LINE: Is that hard to do, given the number of students you teach every year?
PATTERSON: We receive between
two thousand and four thousand inquiries [about the graduate school]
every year, which we turn into eight hundred to one thousand
applications. We interview about 120 people, and we only accept thirty.
One of the reasons we can only accept thirty is that we pay for their
film productions. I can sit in a classroom and challenge you to create
unique stories. And I can tell you how a camera move influences a
dramatic moment. And I can tell you how light and color and shadow and
texture are important in terms of the tone of a movie.
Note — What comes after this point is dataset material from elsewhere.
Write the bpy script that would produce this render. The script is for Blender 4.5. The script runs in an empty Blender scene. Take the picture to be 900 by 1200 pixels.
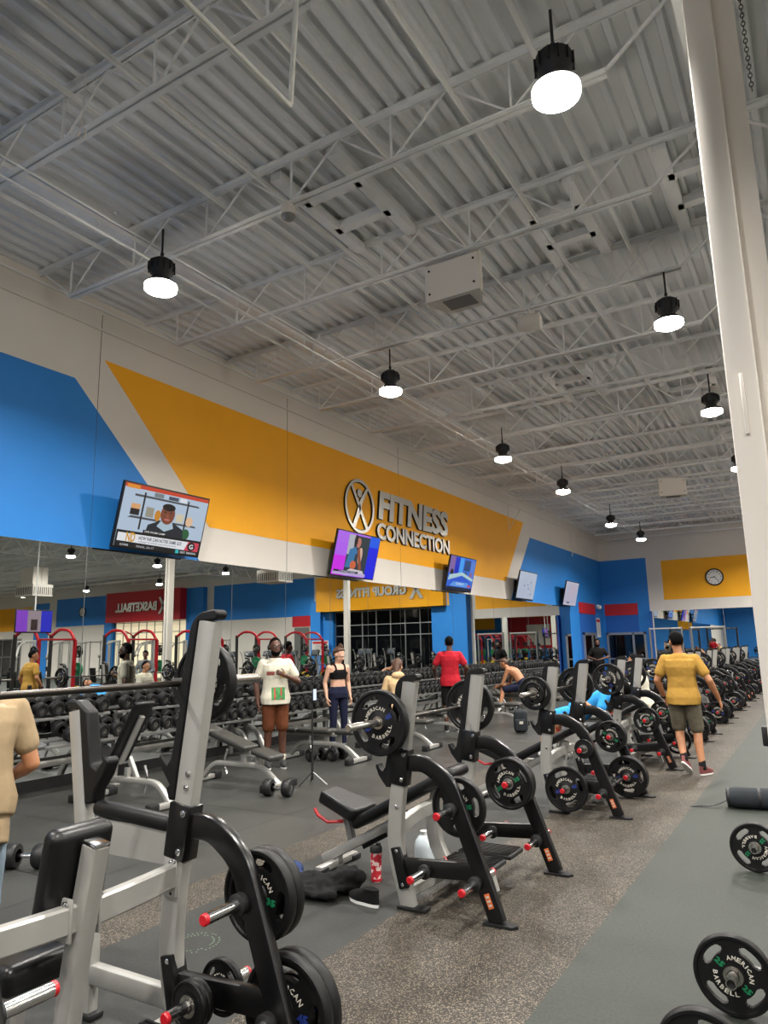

But nothing
brings home the learning like my being on the set with you in the field
when you are under an incredible time crunch, striving to get this one
creative moment on film before you have to wrap up for the day. That’s
really, quite honestly, the secret in the sauce—that one-on-one
instruction in the heat of the battle that really happens because we
pay for that production, where the heightened level of learning happens
with these very bright students standing beside highly accomplished
faculty members.
LINE: Do you have a dream list of projects or people with whom you’d like to work?
PATTERSON: This sounds as
cheesy as it comes, but I have the dream job. I get to identify these
wonderfully talented students and work in a program with colleagues
that I would love to take classes with. I love hanging around with my
faculty. And with the students, we’ve been very fortunate to have
success after success after success. I just have the dream job, and my
goal is just to keep this gig going—to continue to find good students,
to continue to work with really interesting and accomplished
colleagues, and to continue to make movies that are important to me.
Lisa Asher is the associate editor of the Baylor Line.